His writing abilities were (unjustly) impugned, and this became received wisdom picked up by literary historians in the 20th century, most of whom didn’t bother to read the original novels. This is the main reason for Ainsworth’s unwarranted exclusion from English cultural history. He was intentionally written out.

Q: Are there any present-day writers whose work reminds you of Ainsworth’s?

A: That’s another great question, but I’m not sure I read enough contemporary historical fiction to offer the best answer.

I would say there are similarities of content and style in the novels of Philippa Gregory, Jude Deveraux, and the late Johanna Lindsey, basically in the bodice-ripping royal sagas, rather than the Tolstoy-like characters studies of writers like Hilary Mantel.

But for me, where you really see Ainsworth’s Romantic, sensational and melodramatic style in action is in TV and Hollywood costume drama, in shows like Rome, The Tudors, and The Crown, and movies like Titanic.

Like Ainsworth’s historical novels, these things are big and showy, with a focus on famous historical figures and events. They’re not deep, they’re not subtle, but they’re hugely entertaining and successful. Ainsworth understood what the public wanted, as do commercial filmmakers.

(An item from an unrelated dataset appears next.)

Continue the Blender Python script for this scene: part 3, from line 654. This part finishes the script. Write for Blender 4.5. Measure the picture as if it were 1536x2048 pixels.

Q: What are you working on now?

A: I’m currently writing a book called The Opium Eaters: High Literature & the Art of Addiction for Morton Books.

As the title suggests, this is an exploration of the relationship between drugs and literature in the 19th century, obviously focusing on Coleridge and De Quincey, but also some more unexpected names, for example Wilkie Collins. This grew out of a panel I took part in at the Bradford Literature Festival last year.

Q: Anything else we should know?

A: I think I’ve taken up far too much of your time already! Thank you for having me.